"En los cafés nos es dada la posibilidad de sentir que existimos a través de la mirada de los otros", afirma en una entrevista el antropólogo Marc Augé, que recientemente ha publicado un ensayo sobre estos lugares de encuentro a mediana distancia. Augé pone a los cafés en la órbita de la soledad, acicateada por las formas actuales de vida. Permanecer en ellos, considera, equivale a exponerse parcialmente a los demás, a los amigos ocasionales y a los habituales. Equivale a estar medianamente disponibles.
En su concepto, la actitud frecuente del cliente de cafés es la de la pasividad atenta. El marcaje del tiempo cotidiano es, al interior del boliche, distinto al que se produce en las calles de la ciudad, proclives a todas las urgencias. "Sentado en el café cuentas el día/ el año, no sé qué, cuentas la taza", escribió Miguel Arteche aludiendo a ese estado mental del que distrae el tiempo en un aparente no hacer nada.
Para un escritor, muchas veces la inactividad es una forma de trabajo. Esto es difícilmente entendible para los que no han pasado por la experiencia de llenar con algo la pantalla en blanco. Arrellanarse en el banco de un parque, pasar un par de horas tirado en el rectángulo de una cama o demorar sucesivas tazas de café en una mesita que es una especie de isla: todas estas inmóviles conductas son necesarias para despertar en la conciencia un flujo parecido al pensamiento.

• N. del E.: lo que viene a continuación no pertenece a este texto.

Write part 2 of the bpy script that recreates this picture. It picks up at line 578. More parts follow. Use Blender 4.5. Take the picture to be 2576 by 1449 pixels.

Otros propician, con el mismo propósito, las caminatas o los viajes. Como sea, el objetivo en todos los casos es sacarle el cuerpo -y la cabeza, sobre todo- a los enrolamientos, a los ritmos ajenos, al carrusel de los deseos y de las necesidades en cuya plataforma giratoria podemos terminar sobrecorriendo para no perder el equilibrio.
A veces me han dicho que en vez de pasar todos los días por el café de rutina, me saldría más barato y más cómodo prepararme el café de grano en mi propia casa, donde por lo demás estaría más tranquilo, fuera del radio de los lateros. No, por nada del mundo. Que evite asistir a fiestas y comidas no significa que huya del trato humano sino más bien de la transferencia de ansiedad que se produce en estas circunstancias.
Es probable que uno de nuestros miedos más profundos sea el de la insignificancia. Convertirnos gradualmente en seres invisibles. Pasar al otro lado sin que nuestra existencia haya incidido un ápice en el curso del mundo. Y en un plano menos metafísico: no importarle a nadie un soberano pepino, que nadie nos dedique un segundo para saber si estamos vivos o muertos, con trabajo o cesantes, viviendo en Santiago o en una ciudad dormitorio a cien kilómetros. En este sentido, lo que dice Augé es muy certero: una de las condiciones estructurales del café es esa visibilidad. Por tanto, se podría decir que uno acude a esos lugares a ver y a ser visto, y esto no tiene nada que ver con la vanidad sino con la sobrevivencia psíquica.